Ein Kommentar von Alexander Laux
Bis vier Stunden vor dem Ende der Nominierungsfrist ließ sich Joachim Löw Zeit. Es war eine äußerst knappe Entscheidung zwischen dem Hoffenheimer Andreas Beck und dem Leverkusener Stefan Kießling, der bis zum Abend ebenfalls als Streichkandidat galt, schließlich hat der Bundestrainer im Angriff ein Überangebot.
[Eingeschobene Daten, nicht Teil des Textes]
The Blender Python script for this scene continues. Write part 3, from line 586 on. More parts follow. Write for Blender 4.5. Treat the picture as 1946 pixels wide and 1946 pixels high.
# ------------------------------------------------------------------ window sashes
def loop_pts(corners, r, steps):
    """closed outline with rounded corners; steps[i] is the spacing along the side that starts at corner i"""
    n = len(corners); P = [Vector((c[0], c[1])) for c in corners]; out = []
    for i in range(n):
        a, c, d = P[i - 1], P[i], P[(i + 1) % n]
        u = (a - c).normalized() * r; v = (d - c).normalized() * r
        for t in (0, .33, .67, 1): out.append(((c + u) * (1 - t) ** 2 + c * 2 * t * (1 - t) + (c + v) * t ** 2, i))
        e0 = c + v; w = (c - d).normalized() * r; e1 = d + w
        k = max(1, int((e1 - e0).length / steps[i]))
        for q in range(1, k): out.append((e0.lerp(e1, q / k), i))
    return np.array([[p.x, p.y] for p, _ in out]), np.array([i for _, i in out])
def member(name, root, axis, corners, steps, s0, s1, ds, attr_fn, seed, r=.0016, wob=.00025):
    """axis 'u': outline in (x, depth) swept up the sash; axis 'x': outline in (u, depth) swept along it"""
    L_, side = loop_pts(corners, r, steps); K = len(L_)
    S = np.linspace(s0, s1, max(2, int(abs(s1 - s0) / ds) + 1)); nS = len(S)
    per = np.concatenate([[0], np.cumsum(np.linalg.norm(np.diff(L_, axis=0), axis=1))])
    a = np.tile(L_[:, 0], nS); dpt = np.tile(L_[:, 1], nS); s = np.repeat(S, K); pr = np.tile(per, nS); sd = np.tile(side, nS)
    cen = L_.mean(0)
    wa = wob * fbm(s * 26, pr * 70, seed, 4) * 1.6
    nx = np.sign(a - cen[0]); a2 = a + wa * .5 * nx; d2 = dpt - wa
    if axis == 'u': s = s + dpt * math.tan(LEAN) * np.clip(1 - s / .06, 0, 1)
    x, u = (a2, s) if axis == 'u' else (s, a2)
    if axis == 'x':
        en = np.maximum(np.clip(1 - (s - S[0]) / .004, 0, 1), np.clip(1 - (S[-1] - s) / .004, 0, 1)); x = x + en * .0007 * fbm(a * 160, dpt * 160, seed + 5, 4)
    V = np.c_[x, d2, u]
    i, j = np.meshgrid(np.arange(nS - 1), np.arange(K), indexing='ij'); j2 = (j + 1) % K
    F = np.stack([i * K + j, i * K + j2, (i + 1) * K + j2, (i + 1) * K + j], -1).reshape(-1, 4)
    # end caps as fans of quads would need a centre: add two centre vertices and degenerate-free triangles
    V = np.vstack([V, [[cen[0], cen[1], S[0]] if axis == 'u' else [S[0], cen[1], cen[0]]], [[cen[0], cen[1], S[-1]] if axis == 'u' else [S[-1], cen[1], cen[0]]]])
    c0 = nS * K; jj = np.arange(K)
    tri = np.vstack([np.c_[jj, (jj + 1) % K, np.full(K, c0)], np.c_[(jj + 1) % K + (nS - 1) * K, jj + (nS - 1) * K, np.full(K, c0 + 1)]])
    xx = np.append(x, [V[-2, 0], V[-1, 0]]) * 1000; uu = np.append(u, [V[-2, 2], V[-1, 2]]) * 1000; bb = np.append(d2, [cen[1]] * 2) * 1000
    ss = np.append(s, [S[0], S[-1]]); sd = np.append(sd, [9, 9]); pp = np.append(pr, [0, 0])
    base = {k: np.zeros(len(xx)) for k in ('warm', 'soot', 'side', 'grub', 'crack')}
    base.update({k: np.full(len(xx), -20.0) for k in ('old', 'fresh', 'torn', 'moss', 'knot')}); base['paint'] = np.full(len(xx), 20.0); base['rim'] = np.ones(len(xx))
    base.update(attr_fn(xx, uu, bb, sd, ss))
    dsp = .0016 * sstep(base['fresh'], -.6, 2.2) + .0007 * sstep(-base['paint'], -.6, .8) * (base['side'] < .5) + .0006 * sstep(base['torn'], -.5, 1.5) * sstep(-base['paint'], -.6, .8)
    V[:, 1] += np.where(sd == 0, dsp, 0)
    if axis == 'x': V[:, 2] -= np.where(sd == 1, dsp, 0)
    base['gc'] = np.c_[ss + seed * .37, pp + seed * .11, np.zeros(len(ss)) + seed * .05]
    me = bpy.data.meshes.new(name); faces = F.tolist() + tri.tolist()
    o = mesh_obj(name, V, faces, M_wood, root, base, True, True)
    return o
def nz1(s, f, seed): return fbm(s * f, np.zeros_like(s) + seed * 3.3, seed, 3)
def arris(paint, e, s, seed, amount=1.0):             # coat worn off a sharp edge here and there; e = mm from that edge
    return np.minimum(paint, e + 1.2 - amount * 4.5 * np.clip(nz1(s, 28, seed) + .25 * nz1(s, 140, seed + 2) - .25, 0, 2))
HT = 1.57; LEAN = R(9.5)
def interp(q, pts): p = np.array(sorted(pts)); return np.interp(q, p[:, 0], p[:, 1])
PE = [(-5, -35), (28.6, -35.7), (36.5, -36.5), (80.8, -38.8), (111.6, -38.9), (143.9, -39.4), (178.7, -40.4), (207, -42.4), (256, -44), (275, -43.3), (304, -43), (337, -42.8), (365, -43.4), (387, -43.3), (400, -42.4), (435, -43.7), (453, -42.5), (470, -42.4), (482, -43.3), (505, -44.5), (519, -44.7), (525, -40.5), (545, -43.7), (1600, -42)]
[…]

Die Entscheidung gegen Beck spricht dafür, dass er Philipp Lahm in erster Linie auf der rechten Abwehrseite einzusetzen gedenkt, was schlecht ist für HSV-Profi Jerome Boateng, der nun voraussichtlich nur der Ersatz für den DFB-Kapitän sein wird.
Letztlich bleibt die Beck-Personalie aber nur eine kleine Episode angesichts der Entscheidungen, die Löw bald noch treffen muss - davon viele kurzfristig. Wohl noch nie in der glorreichen deutschen WM-Geschichte geht ein Trainer mit so vielen Fragezeichen und Unwägbarkeiten in ein Turnier. Um den maximal möglichen Erfolg zu erreichen, muss er täglich wie ein Seismograf die Erschütterungen seiner Mannschaft aufnehmen, interpretieren und Entscheidungen treffen. Die elf Spieler, die am 13. Juni gegen Australien antreten dürfen, sind nur in Besitz einer Kurzzeit-Einsatzgarantie.
Nicht nur die Spieler stehen deshalb unter Erfolgsdruck, sondern besonders auch Löw. Er kann sein Team nicht wie einige Vorgänger einfach spielen lassen, er muss als "mitspielender Coach" permanent eingreifen. Seine schwierigsten Prüfungen stehen ihm deshalb erst noch bevor.